··· GIVEN INFORMATION
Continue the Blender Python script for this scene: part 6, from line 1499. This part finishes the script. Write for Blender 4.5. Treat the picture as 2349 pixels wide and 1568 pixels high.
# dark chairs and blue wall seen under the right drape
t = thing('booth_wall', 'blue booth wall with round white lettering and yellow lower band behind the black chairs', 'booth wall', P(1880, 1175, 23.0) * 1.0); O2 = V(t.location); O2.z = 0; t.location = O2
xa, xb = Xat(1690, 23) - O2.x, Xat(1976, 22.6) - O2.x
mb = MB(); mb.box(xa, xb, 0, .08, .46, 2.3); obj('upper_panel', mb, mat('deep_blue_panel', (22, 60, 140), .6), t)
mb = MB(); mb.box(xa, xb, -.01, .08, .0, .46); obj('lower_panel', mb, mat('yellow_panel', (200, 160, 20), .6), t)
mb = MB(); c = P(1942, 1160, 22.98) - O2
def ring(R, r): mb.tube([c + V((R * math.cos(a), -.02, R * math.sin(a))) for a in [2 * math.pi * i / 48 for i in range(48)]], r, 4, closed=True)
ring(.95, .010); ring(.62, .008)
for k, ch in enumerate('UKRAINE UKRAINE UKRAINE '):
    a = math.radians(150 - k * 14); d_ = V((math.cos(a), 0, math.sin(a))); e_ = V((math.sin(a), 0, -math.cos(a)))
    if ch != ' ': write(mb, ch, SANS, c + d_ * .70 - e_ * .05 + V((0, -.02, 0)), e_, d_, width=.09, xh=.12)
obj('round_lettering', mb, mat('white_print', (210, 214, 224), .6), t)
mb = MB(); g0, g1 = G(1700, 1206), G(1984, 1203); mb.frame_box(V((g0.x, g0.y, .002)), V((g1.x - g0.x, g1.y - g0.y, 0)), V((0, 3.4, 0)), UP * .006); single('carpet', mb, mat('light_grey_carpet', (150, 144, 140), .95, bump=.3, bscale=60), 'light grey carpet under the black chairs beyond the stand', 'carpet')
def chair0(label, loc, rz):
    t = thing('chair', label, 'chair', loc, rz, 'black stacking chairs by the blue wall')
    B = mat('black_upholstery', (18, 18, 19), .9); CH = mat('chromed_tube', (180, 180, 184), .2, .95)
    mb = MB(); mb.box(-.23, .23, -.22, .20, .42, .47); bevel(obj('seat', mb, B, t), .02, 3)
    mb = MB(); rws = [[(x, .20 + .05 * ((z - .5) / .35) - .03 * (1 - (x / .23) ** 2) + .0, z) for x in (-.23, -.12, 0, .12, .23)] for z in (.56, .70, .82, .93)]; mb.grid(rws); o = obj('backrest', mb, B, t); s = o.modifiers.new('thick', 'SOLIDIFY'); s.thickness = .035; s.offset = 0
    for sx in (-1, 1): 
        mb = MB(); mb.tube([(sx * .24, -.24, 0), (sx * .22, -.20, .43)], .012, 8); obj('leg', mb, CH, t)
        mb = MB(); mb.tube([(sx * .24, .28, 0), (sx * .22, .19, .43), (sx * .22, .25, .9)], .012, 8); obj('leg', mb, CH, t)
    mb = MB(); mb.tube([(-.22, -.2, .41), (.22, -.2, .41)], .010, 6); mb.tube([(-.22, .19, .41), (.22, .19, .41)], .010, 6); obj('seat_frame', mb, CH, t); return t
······
[EXERCISE INSTRUCTIONS] Repeat the data in its entirety, character for character.

[FINAL ANSWER]
Continue the Blender Python script for this scene: part 6, from line 1499. This part finishes the script. Write for Blender 4.5. Treat the picture as 2349 pixels wide and 1568 pixels high.
# dark chairs and blue wall seen under the right drape
t = thing('booth_wall', 'blue booth wall with round white lettering and yellow lower band behind the black chairs', 'booth wall', P(1880, 1175, 23.0) * 1.0); O2 = V(t.location); O2.z = 0; t.location = O2
xa, xb = Xat(1690, 23) - O2.x, Xat(1976, 22.6) - O2.x
mb = MB(); mb.box(xa, xb, 0, .08, .46, 2.3); obj('upper_panel', mb, mat('deep_blue_panel', (22, 60, 140), .6), t)
mb = MB(); mb.box(xa, xb, -.01, .08, .0, .46); obj('lower_panel', mb, mat('yellow_panel', (200, 160, 20), .6), t)
mb = MB(); c = P(1942, 1160, 22.98) - O2
def ring(R, r): mb.tube([c + V((R * math.cos(a), -.02, R * math.sin(a))) for a in [2 * math.pi * i / 48 for i in range(48)]], r, 4, closed=True)
ring(.95, .010); ring(.62, .008)
for k, ch in enumerate('UKRAINE UKRAINE UKRAINE '):
    a = math.radians(150 - k * 14); d_ = V((math.cos(a), 0, math.sin(a))); e_ = V((math.sin(a), 0, -math.cos(a)))
    if ch != ' ': write(mb, ch, SANS, c + d_ * .70 - e_ * .05 + V((0, -.02, 0)), e_, d_, width=.09, xh=.12)
obj('round_lettering', mb, mat('white_print', (210, 214, 224), .6), t)
mb = MB(); g0, g1 = G(1700, 1206), G(1984, 1203); mb.frame_box(V((g0.x, g0.y, .002)), V((g1.x - g0.x, g1.y - g0.y, 0)), V((0, 3.4, 0)), UP * .006); single('carpet', mb, mat('light_grey_carpet', (150, 144, 140), .95, bump=.3, bscale=60), 'light grey carpet under the black chairs beyond the stand', 'carpet')
def chair0(label, loc, rz):
    t = thing('chair', label, 'chair', loc, rz, 'black stacking chairs by the blue wall')
    B = mat('black_upholstery', (18, 18, 19), .9); CH = mat('chromed_tube', (180, 180, 184), .2, .95)
    mb = MB(); mb.box(-.23, .23, -.22, .20, .42, .47); bevel(obj('seat', mb, B, t), .02, 3)
    mb = MB(); rws = [[(x, .20 + .05 * ((z - .5) / .35) - .03 * (1 - (x / .23) ** 2) + .0, z) for x in (-.23, -.12, 0, .12, .23)] for z in (.56, .70, .82, .93)]; mb.grid(rws); o = obj('backrest', mb, B, t); s = o.modifiers.new('thick', 'SOLIDIFY'); s.thickness = .035; s.offset = 0
    for sx in (-1, 1): 
        mb = MB(); mb.tube([(sx * .24, -.24, 0), (sx * .22, -.20, .43)], .012, 8); obj('leg', mb, CH, t)
        mb = MB(); mb.tube([(sx * .24, .28, 0), (sx * .22, .19, .43), (sx * .22, .25, .9)], .012, 8); obj('leg', mb, CH, t)
    mb = MB(); mb.tube([(-.22, -.2, .41), (.22, -.2, .41)], .010, 6); mb.tube([(-.22, .19, .41), (.22, .19, .41)], .010, 6); obj('seat_frame', mb, CH, t); return t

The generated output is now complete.